1.  Proven Reserves:

·         Proven reserves are those reserves claimed to have a reasonable certainty (normally at least 90% confidence) of being recoverable under existing economic and political conditions, with existing technology. Industry specialists refer to this as P90 (having a 90% certainty of being produced). Proven reserves are also known in the industry as 1P.

• Proven reserves are further subdivided into "proven developed" and "proven undeveloped".
• Proven developed reserves are reserves that can be produced with existing wells and perforations, or from additional reservoirs where minimal additional investment (operating expense) is required.
• Proven undeveloped reserves require additional capital investment e.g., drilling new wells to bring the oil to the surface.
• Proven reserves can further be categorized on the basis of status of wells and reservoirs as developed and Undeveloped; producing and nonproducing. 

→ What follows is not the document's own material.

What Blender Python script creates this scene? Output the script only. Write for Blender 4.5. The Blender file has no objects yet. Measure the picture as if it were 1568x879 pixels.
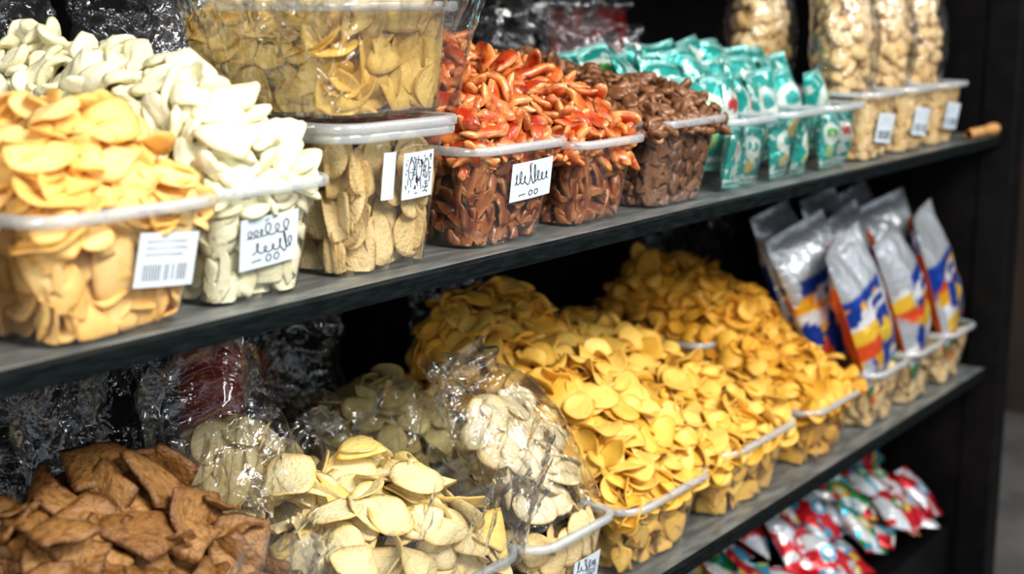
import bpy, math, random
import numpy as np
from mathutils import Matrix, Vector, noise as mnoise

rng = np.random.default_rng(7)
random.seed(7)
Z1, Z2, Z3 = 1.31, 0.768, 0.226      # shelf top heights

# ------------------------------------------------------------------ materials
def new_mat(name):
    m = bpy.data.materials.new(name); m.use_nodes = True
    nt = m.node_tree; nt.nodes.clear()
    return m, nt, nt.nodes, nt.links

def N(nodes, t, **kw):
    n = nodes.new(t)
    for k, v in kw.items(): setattr(n, k, v)
    return n

def mixrgb(nodes, links, fac, a, b, blend='MIX'):
    n = nodes.new('ShaderNodeMix'); n.data_type = 'RGBA'; n.blend_type = blend
    for sock, val in ((n.inputs[0], fac), (n.inputs[6], a), (n.inputs[7], b)):
        if isinstance(val, bpy.types.NodeSocket): links.new(val, sock)
        elif isinstance(val, (int, float)): sock.default_value = val
        else: sock.default_value = (*val[:3], 1)
    return n.outputs[2]

def math_n(nodes, links, op, a, b=0.0, clamp=False):
    n = nodes.new('ShaderNodeMath'); n.operation = op; n.use_clamp = clamp
    for i, val in enumerate((a, b)):
        if isinstance(val, bpy.types.NodeSocket): links.new(val, n.inputs[i])
        else: n.inputs[i].default_value = val
    return n.outputs[0]

def chip_mat(name, c1, c2, edge, spot, rough=0.55, nscale=90, bump=0.35, spotamt=0.5, edgeamt=0.7, spec=0.4, coat=0.0, vor=0):
    m, nt, nodes, links = new_mat(name)
    out = N(nodes, 'ShaderNodeOutputMaterial'); p = N(nodes, 'ShaderNodeBsdfPrincipled')
    links.new(p.outputs[0], out.inputs[0])
    tc = N(nodes, 'ShaderNodeTexCoord')
    ar = N(nodes, 'ShaderNodeAttribute', attribute_name='rnd'); ae = N(nodes, 'ShaderNodeAttribute', attribute_name='edge')
    col = mixrgb(nodes, links, ar.outputs['Fac'], c1, c2)
    e = math_n(nodes, links, 'POWER', ae.outputs['Fac'], 5.0)
    n1 = N(nodes, 'ShaderNodeTexNoise'); n1.inputs['Scale'].default_value = nscale * 0.6; n1.inputs['Detail'].default_value = 3
    links.new(tc.outputs['Object'], n1.inputs['Vector'])
    e2 = math_n(nodes, links, 'MULTIPLY', e, n1.outputs[0]); e3 = math_n(nodes, links, 'MULTIPLY', e2, edgeamt * 1.6, True)
    col = mixrgb(nodes, links, e3, col, edge)
    n2 = N(nodes, 'ShaderNodeTexNoise'); n2.inputs['Scale'].default_value = nscale; n2.inputs['Detail'].default_value = 4
    links.new(tc.outputs['Object'], n2.inputs['Vector'])
    mr = N(nodes, 'ShaderNodeMapRange'); mr.inputs[1].default_value = 0.5; mr.inputs[2].default_value = 0.72
    mr.inputs[3].default_value = 0; mr.inputs[4].default_value = spotamt
    links.new(n2.outputs[0], mr.inputs[0])
    col = mixrgb(nodes, links, mr.outputs[0], col, spot)
    n3 = N(nodes, 'ShaderNodeTexNoise'); n3.inputs['Scale'].default_value = nscale * 3; n3.inputs['Detail'].default_value = 4
    links.new(tc.outputs['Object'], n3.inputs['Vector'])
    hgt = math_n(nodes, links, 'ADD', n2.outputs[0], math_n(nodes, links, 'MULTIPLY', n3.outputs[0], 0.4))
    if vor:
        v = N(nodes, 'ShaderNodeTexVoronoi'); v.inputs['Scale'].default_value = vor
        links.new(tc.outputs['Object'], v.inputs['Vector'])
        hgt = math_n(nodes, links, 'ADD', hgt, math_n(nodes, links, 'MULTIPLY', v.outputs['Distance'], 0.5))
        mr2 = N(nodes, 'ShaderNodeMapRange'); mr2.inputs[1].default_value = 0.05; mr2.inputs[2].default_value = 0.32
        mr2.inputs[3].default_value = 0.5; mr2.inputs[4].default_value = 0.0
        links.new(v.outputs['Distance'], mr2.inputs[0])
        col = mixrgb(nodes, links, mr2.outputs[0], col, spot)
    b = N(nodes, 'ShaderNodeBump'); b.inputs['Strength'].default_value = bump; b.inputs['Distance'].default_value = 0.004
    links.new(hgt, b.inputs['Height']); links.new(b.outputs[0], p.inputs['Normal'])
    links.new(col, p.inputs['Base Color'])
    p.inputs['Roughness'].default_value = rough
    p.inputs['Specular IOR Level'].default_value = spec
    p.inputs['Coat Weight'].default_value = coat; p.inputs['Coat Roughness'].default_value = 0.15
    return m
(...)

a.      Developed reserves:

Developed reserves are expected to be recovered from existing wells. Improved recovery reserves are considered developed only after the necessary equipment has been installed, or when the costs to do so are relatively minor. Developed reserves may be subcategorized as producing or non-producing.

®    Producing:  

    Reserves subcategorized as producing are expected to be recovered from completion intervals which are open and producing at the time of the estimate.

®    Non-producing:

Reserves subcategorized as non-producing include shut-in and behind-pipe reserves.

Shut-in reserves are expected to be recovered from:

• completion intervals which are open at the time of the estimate but which have not started producing,
• wells which were shut-in for market conditions or pipeline connections, or
• wells not capable of production for mechanical reasons. Behind-pipe reserves are expected to be recovered from zones in existing wells, which will require additional completion work or future recompletion prior to the start of production.

 b.      Undeveloped Reserves:

Undeveloped reserves are expected to be recovered:

•     from new wells on undrilled acreage,
•     from deepening existing wells to a different reservoir, or where a relatively large expenditure is required to: 
• recomplete an existing well or
• install production or transportation facilities for primary or improved recovery projects.

 2.      Unproven Reserves:

•      Unproven reserves are based on geological and/or engineering data similar to that used in estimates of proven reserves, but technical, contractual, or regulatory uncertainties make such reserves being classified as unproven.
•         Unproven reserves may be used internally by oil companies and government agencies for future planning purposes but are not routinely compiled. They are sub-classified as probable and possible

a.      Probable:

Probable reserves are attributed to known accumulations and claim a 50% confidence level of recovery. Industry specialists refer to them as P50 (having a 50% certainty of being produced). These reserves are also referred to in the industry as 2P (proven plus probable).

b.      Possible:

Possible reserves are attributed to known accumulations that have a less likely chance of being recovered than probable reserves. This term is often used for reserves which are claimed to have at least a 10% certainty of being produced (P10).

Reasons for classifying reserves as possible include varying interpretations of geology, reserves not producible at commercial rates, uncertainty due to reserve infill (seepage

from adjacent areas) and projected reserves based on future recovery methods. They are referred to in the industry as 3P (proven plus probable plus possible).